Originally constructed with a defined social purpose, a half-way-house of sorts, sheltered housing for addicts; owned by Haringey Council but physically located inside the Islington Council boundary. In this it typifies the architecture of this border zone, an urban fault line which ends at 'Suicide Bridge'. It had never been popular with local residents who were beginning to see house prices balloon. It was closed down and then for a while squatted. The photographs I took catch the detritus of this last stage, seemingly abruptly brought to the end with the erection of security grills. There were signs of happiness here also, children raised, the distant view of Arsenal’s stadium framed with paeans to manager Arsene Wenger and a team in their heyday. ‘In Arsene we trust’.
Archway Heights was demolished in 2010.
Years earlier at the same location the philosopher Francis Bacon fell ill while stuffing a chicken with snow, an ad-hoc experiment to preserve flesh from times ravages. He was taken to a friend’s house at the crest of the hill, but never recovered and died shortly afterwards.

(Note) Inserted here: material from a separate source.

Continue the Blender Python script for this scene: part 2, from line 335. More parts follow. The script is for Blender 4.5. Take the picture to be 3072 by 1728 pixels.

Bacon is a fascinating mercurial figure, veering between high honour and disgrace; a polymath buzzing to explain the smallest details of the world- look at how the edges of a shadow tremble- what does that mean. He surrounded himself with beautiful men, richly dressed, clothes covered with buttons, even in hard times. He was fascinated with ideas of preservation, how could decay be halted? He suggested an opium diet for young men as a way of arresting aging.
In his utopian speculation ‘New Atlantis he describes communities of scientist priests living together in ‘Soloman’s House’ as they organise all the worlds knowledge. In part I imagined Archway Heights as one such tower, decayed, addicted still, in love.